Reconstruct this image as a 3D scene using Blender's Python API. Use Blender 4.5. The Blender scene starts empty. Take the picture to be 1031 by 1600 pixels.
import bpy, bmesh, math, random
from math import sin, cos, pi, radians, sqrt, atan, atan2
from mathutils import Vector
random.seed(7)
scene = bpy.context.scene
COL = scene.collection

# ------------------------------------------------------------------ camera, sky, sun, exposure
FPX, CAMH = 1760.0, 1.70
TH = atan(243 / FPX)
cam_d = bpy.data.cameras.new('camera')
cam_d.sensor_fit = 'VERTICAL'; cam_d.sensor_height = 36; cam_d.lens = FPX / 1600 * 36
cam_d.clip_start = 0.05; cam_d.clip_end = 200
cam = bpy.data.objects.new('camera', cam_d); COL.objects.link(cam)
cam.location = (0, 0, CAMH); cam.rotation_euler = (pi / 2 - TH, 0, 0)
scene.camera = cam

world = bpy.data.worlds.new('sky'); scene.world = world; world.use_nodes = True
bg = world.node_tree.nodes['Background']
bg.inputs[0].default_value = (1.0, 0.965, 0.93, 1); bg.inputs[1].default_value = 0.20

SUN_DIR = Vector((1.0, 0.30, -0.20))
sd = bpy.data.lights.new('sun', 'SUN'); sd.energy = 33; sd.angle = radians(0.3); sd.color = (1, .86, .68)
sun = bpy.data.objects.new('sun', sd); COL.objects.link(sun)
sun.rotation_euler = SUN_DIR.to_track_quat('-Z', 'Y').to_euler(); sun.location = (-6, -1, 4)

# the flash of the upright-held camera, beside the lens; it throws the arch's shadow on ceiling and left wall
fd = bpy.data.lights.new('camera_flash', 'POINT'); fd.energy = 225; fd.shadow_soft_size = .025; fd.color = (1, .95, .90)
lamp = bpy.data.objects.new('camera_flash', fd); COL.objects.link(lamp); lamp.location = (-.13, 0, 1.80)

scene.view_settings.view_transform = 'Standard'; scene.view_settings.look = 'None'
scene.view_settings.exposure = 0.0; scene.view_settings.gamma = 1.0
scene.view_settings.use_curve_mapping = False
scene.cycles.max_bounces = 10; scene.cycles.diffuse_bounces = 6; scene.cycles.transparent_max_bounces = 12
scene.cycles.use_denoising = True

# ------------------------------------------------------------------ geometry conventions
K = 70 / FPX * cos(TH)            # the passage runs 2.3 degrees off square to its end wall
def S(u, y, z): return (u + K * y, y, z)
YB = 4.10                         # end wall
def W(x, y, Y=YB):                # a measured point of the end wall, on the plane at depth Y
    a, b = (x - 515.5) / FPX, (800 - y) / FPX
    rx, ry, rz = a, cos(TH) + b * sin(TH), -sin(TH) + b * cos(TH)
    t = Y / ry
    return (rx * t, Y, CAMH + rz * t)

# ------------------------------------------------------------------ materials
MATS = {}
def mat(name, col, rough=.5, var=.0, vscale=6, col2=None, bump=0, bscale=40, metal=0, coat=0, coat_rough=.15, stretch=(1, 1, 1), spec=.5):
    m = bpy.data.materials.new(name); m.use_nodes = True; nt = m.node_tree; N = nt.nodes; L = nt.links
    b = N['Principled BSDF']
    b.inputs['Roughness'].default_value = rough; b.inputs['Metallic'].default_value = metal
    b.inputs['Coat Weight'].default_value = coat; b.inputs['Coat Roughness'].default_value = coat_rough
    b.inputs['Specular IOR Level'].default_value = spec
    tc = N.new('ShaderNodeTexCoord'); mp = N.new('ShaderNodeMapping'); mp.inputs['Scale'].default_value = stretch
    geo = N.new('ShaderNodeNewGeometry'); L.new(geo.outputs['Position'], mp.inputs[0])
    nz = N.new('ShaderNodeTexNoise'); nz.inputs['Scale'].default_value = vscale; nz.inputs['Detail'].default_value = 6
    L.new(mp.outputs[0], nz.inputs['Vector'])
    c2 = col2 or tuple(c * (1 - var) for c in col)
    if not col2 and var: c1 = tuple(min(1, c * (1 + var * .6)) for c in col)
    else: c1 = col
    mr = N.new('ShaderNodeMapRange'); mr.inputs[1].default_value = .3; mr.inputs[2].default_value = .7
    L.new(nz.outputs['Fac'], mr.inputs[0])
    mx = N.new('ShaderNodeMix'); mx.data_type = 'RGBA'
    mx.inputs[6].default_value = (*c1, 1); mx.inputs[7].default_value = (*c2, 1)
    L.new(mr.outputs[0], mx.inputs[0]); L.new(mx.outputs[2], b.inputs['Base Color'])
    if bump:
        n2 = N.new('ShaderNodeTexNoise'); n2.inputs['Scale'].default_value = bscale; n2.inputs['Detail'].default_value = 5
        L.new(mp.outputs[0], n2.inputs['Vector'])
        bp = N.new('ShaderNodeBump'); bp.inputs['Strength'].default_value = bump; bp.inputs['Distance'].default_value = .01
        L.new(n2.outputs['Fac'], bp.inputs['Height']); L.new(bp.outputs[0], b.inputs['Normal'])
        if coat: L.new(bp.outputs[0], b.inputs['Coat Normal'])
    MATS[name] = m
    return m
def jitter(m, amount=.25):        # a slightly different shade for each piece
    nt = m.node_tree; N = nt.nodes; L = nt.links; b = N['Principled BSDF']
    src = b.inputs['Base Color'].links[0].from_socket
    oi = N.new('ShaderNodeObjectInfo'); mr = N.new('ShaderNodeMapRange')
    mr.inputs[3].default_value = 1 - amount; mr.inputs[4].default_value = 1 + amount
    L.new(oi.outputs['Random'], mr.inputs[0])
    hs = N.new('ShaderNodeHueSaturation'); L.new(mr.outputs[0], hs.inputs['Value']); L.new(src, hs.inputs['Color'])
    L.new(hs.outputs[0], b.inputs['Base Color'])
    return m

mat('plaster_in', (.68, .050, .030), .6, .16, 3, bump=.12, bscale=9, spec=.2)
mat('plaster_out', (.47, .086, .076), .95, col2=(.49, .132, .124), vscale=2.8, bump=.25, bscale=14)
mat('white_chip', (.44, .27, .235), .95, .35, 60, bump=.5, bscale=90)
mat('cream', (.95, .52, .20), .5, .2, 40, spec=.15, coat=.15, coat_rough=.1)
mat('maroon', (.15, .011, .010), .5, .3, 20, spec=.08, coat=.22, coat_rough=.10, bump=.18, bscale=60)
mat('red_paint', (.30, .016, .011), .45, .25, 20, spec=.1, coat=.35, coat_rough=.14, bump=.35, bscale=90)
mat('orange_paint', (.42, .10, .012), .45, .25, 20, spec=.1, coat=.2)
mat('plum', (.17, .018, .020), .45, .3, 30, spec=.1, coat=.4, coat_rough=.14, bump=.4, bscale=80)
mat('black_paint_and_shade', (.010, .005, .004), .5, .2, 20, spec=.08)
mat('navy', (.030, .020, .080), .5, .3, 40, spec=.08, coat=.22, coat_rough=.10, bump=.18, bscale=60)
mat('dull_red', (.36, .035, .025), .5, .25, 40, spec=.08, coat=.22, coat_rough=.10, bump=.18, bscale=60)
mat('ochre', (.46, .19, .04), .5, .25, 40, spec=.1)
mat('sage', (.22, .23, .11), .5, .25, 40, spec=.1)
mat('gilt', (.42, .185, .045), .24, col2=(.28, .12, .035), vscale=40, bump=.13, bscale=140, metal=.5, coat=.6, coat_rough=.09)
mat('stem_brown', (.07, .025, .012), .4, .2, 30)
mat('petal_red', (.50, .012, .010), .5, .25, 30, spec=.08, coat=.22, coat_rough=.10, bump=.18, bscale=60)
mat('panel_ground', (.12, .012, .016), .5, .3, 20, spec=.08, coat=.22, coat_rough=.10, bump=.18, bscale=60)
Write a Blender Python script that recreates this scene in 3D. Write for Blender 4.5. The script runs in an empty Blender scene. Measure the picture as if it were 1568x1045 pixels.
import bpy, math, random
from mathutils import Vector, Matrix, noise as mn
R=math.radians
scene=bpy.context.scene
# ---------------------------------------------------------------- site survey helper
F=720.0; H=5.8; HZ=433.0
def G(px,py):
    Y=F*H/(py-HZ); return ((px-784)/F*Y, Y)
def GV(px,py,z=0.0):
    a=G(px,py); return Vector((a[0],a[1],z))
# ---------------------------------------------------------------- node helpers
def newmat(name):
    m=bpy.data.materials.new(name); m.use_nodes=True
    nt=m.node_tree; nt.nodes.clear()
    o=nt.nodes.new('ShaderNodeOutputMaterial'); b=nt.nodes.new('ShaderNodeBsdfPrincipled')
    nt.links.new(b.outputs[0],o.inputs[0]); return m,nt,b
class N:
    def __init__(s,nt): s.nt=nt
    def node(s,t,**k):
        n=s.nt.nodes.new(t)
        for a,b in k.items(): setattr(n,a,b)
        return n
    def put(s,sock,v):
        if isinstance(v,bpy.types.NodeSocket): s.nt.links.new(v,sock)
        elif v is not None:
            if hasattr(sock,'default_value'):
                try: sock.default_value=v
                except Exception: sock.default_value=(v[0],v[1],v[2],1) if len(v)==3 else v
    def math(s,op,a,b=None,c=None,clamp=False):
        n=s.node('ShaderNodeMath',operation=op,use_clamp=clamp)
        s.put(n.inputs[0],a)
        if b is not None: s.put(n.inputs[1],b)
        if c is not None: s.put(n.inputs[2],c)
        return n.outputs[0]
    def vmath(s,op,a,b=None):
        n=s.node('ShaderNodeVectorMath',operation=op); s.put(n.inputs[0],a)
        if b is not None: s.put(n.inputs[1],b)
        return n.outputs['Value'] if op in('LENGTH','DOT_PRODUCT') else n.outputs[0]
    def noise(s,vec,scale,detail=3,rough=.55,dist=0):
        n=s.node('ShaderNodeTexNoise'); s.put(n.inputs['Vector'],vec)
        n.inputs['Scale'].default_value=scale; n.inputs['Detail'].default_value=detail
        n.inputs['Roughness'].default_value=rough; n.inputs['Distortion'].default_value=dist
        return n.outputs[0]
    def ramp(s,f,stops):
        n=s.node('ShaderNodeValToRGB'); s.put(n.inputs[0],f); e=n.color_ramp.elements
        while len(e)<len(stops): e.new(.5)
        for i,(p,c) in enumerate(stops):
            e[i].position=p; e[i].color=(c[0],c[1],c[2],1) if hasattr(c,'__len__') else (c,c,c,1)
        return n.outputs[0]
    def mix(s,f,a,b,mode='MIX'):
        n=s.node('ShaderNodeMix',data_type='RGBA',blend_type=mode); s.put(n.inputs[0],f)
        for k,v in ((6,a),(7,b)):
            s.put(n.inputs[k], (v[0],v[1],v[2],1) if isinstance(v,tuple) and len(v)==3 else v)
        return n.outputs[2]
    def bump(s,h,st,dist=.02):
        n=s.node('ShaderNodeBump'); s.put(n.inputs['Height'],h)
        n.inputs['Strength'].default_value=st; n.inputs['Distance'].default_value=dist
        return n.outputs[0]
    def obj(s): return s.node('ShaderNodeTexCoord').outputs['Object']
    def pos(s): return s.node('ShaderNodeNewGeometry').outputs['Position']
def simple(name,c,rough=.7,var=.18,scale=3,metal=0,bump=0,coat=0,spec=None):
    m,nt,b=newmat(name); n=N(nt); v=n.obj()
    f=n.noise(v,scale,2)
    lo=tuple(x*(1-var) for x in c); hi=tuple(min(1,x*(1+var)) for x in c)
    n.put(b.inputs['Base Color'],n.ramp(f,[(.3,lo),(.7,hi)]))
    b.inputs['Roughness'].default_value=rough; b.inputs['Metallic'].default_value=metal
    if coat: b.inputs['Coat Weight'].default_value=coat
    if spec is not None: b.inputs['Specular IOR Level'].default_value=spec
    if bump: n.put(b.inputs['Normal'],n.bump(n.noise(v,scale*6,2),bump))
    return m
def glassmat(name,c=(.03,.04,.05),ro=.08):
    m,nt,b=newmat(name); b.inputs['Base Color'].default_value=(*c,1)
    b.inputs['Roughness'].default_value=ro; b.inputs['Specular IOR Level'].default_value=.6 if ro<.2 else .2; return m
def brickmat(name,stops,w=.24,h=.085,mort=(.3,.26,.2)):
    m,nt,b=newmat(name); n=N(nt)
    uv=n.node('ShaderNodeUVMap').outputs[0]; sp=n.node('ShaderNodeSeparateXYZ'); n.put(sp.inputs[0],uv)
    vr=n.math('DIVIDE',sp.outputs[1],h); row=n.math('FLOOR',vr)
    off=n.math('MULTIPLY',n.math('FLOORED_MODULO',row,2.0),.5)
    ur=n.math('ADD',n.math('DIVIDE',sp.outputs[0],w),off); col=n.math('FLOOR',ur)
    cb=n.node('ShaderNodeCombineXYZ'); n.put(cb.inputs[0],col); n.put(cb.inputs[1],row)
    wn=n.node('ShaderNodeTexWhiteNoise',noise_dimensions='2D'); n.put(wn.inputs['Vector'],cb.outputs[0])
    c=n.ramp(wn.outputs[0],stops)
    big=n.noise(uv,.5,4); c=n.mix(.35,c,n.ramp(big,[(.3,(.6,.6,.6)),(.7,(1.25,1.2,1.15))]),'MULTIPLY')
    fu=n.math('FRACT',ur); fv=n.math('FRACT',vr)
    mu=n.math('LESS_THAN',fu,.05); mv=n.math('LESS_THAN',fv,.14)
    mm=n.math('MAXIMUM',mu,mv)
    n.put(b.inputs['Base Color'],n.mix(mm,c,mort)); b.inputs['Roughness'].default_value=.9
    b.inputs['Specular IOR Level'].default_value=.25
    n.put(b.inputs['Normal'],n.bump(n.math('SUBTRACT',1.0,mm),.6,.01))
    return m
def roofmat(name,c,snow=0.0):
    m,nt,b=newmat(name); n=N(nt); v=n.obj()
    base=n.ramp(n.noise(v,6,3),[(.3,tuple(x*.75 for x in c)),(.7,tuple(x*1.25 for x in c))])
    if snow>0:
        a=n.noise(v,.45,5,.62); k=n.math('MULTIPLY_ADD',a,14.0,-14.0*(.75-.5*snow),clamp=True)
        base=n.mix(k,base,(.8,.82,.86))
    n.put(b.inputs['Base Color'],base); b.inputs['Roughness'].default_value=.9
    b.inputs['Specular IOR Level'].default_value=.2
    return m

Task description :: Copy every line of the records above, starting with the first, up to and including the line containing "lamp = bpy.data.objects.new('camera_flash', fd);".

Answer to the problem ::
Reconstruct this image as a 3D scene using Blender's Python API. Use Blender 4.5. The Blender scene starts empty. Take the picture to be 1031 by 1600 pixels.
import bpy, bmesh, math, random
from math import sin, cos, pi, radians, sqrt, atan, atan2
from mathutils import Vector
random.seed(7)
scene = bpy.context.scene
COL = scene.collection

# ------------------------------------------------------------------ camera, sky, sun, exposure
FPX, CAMH = 1760.0, 1.70
TH = atan(243 / FPX)
cam_d = bpy.data.cameras.new('camera')
cam_d.sensor_fit = 'VERTICAL'; cam_d.sensor_height = 36; cam_d.lens = FPX / 1600 * 36
cam_d.clip_start = 0.05; cam_d.clip_end = 200
cam = bpy.data.objects.new('camera', cam_d); COL.objects.link(cam)
cam.location = (0, 0, CAMH); cam.rotation_euler = (pi / 2 - TH, 0, 0)
scene.camera = cam

world = bpy.data.worlds.new('sky'); scene.world = world; world.use_nodes = True
bg = world.node_tree.nodes['Background']
bg.inputs[0].default_value = (1.0, 0.965, 0.93, 1); bg.inputs[1].default_value = 0.20

SUN_DIR = Vector((1.0, 0.30, -0.20))
sd = bpy.data.lights.new('sun', 'SUN'); sd.energy = 33; sd.angle = radians(0.3); sd.color = (1, .86, .68)
sun = bpy.data.objects.new('sun', sd); COL.objects.link(sun)
sun.rotation_euler = SUN_DIR.to_track_quat('-Z', 'Y').to_euler(); sun.location = (-6, -1, 4)

# the flash of the upright-held camera, beside the lens; it throws the arch's shadow on ceiling and left wall
fd = bpy.data.lights.new('camera_flash', 'POINT'); fd.energy = 225; fd.shadow_soft_size = .025; fd.color = (1, .95, .90)
lamp = bpy.data.objects.new('camera_flash', fd); COL.objects.link(lamp); lamp.location = (-.13, 0, 1.80)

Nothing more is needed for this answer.